Lun 08.03.2004

EL PAíS  › OPINION

El largo de la mirada

› Por Eduardo Aliverti

El lunes pasado bien podría verse como el día en que quedaron expuestas características gubernamentales y políticas que acercan precisión sobre el paisaje de los próximos tiempos.
Néstor Kirchner pronunció ante el Parlamento un discurso con el que, desde una visión elemental de grandes principios patrióticos, nadie en su sano juicio puede estar en desacuerdo. Sin embargo, el propio dramatismo que el Presidente les imprimió a sus palabras hacía caer por su propio peso la necesidad de avanzar mucho más allá de los enunciados conocidos. Kirchner obvió que las metas negociadas y a negociar con los acreedores suponen un esfuerzo descomunal, que sí caerá sobre las condiciones de vida populares y que sí significará la permanencia de un escenario de pobreza e indigencia para quienes quedaron en esa situación. Y a la hora de precisar de qué manera serán afectados quienes más tienen, para que la carga de la epopeya fiscal no recaiga ni con exclusividad ni en primer término sobre los derrotados de siempre, Kirchner soslayó el punto.
Dentro del Congreso, quedó claro que ese cuerpo cuenta muy poco para las iniciativas oficiales. Y afuera del recinto, una pobrísima manifestación del peronismo bonaerense demostraba que ni la rama más activa e importante del PJ termina de digerir lo que considera un plato volador llegado como mal necesario desde los hielos del sur, ni los kirchneristas asimilan la convivencia con un aparato de transas y punteros que les fue decisivo para ocupar la Casa Rosada pero que creen espantoso para continuar articulando una renovación política.
En algunos círculos de opinión se inquiere si la certeza acerca de que no existe oposición no debe ser reemplazada o complementada, acaso, por la pregunta de si hay oficialismo. Hay un Presidente de gestos fuertes y verba encendida. Hay un muy pequeño grupo de colaboradores que lo sigue a pie juntillas y alimenta de ideas-fuerza. Hay un grueso de la sociedad con el imperativo de esperanzarse en algo, al cabo de (en medio de) la noche más dramática de su historia. ¿Es eso un bloque orgánico, bien estructurado, con un proyecto preciso y capaz de contener el conflicto inevitable que sobrevendrá, sin ir más lejos, cuando queden claras las implicancias del arreglo con los acreedores; o cuando la coyuntura económica internacional deje de ser lo espectacularmente favorable que es hoy, con el precio de los granos por las nubes?
Si la vocación progresista de Kirchner es auténtica, e incluso contemplando que no se propone revolución social alguna sino, como él mismo lo dijo al asumir, la reconstrucción de un capitalismo nacional (y en la hipótesis de que eso sea posible), no son demasiadas las opciones que le esperan a la vuelta de la esquina.
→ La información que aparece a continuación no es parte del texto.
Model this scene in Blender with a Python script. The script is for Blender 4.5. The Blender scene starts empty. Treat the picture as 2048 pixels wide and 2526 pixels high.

O se apoya en un movimiento de masas del que además puedan surgir los cuadros ideológicos y gerenciales de los que ahora carece, o se respalda en las estructuras sobrevivientes del conglomerado peronista. ¿Cómo hace para conseguir lo primero si no deja clara la dureza de las condiciones acreedoras, si no afecta los intereses de las corporaciones dominantes y si no vertebra una política clara de redistribución de la riqueza? ¿Y cómo conquistaría lo segundo si prefiere gobernar en soledad, arriesgándose al pase de factura de una estructura filomafiosa y eternamente presta a la prostitución ideológica?
Con viento a favor, en esencia soplado por el paisaje internacional beneficioso, la consolidación del asistencialismo en los núcleos suburbanos potencialmente explosivos y las expectativas positivas de la clase media, el Gobierno podría esperar un corto y mediano plazo de relativa tranquilidad. A la larga, no es una escena que pueda mantenerse. Sí puede ser suplida por otra que incluso profundice la disgregación social, basada en la recreación del ideario de derecha si es que revela sus patas cortas esta enunciada vocación de centroizquierda.
Hay que preguntarse, entonces, hasta dónde alcanza la vista de la mirada gubernamental.